Which lines hold the word "scene"? Show each of them.
-*-*-
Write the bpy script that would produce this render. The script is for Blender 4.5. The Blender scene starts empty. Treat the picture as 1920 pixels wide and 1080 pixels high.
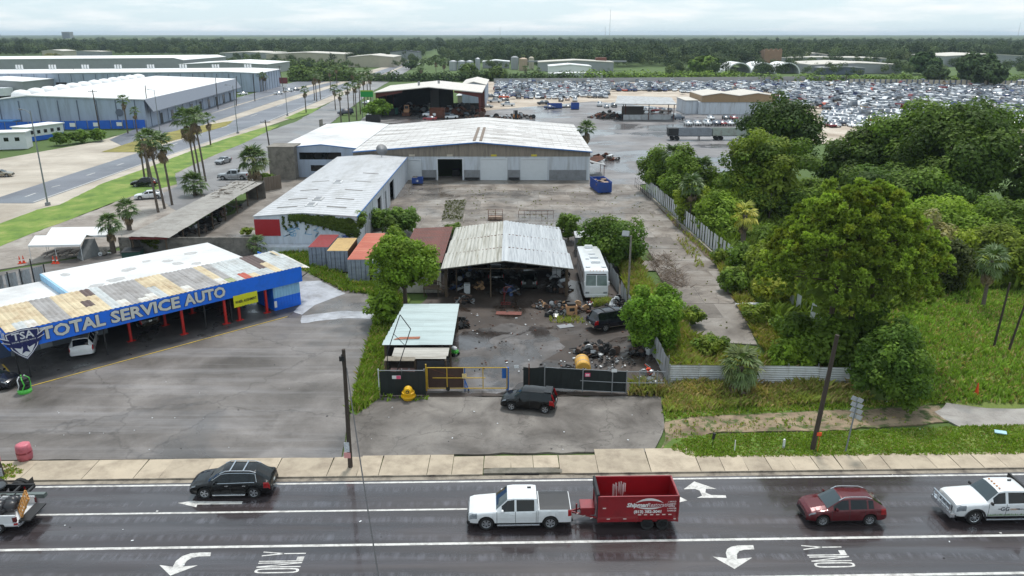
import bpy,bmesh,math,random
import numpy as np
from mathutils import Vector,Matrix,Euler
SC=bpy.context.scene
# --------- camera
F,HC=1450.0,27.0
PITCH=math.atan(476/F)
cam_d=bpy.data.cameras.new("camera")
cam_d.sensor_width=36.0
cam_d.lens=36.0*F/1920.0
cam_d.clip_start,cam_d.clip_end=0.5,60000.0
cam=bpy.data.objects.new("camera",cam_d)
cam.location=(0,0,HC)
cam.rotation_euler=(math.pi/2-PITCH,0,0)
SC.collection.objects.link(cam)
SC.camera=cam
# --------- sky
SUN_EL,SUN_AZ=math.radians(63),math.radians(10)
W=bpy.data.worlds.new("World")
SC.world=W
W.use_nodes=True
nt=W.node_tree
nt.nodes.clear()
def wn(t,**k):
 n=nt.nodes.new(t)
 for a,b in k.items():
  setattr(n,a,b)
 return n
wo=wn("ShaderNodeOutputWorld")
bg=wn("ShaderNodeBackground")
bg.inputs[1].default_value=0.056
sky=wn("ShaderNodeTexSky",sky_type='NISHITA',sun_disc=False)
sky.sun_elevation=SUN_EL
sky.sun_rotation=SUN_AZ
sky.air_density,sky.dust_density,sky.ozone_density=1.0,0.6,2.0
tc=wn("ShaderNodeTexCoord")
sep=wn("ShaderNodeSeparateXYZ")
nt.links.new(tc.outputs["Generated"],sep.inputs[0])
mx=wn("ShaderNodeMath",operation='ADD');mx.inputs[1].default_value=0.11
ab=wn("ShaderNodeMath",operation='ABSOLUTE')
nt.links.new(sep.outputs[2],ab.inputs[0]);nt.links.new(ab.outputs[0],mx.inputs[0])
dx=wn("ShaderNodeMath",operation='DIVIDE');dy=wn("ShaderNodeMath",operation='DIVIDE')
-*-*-
- [ANSWER]
Write the bpy script that would produce this render. The script is for Blender 4.5. The Blender scene starts empty. Treat the picture as 1920 pixels wide and 1080 pixels high.
SC=bpy.context.scene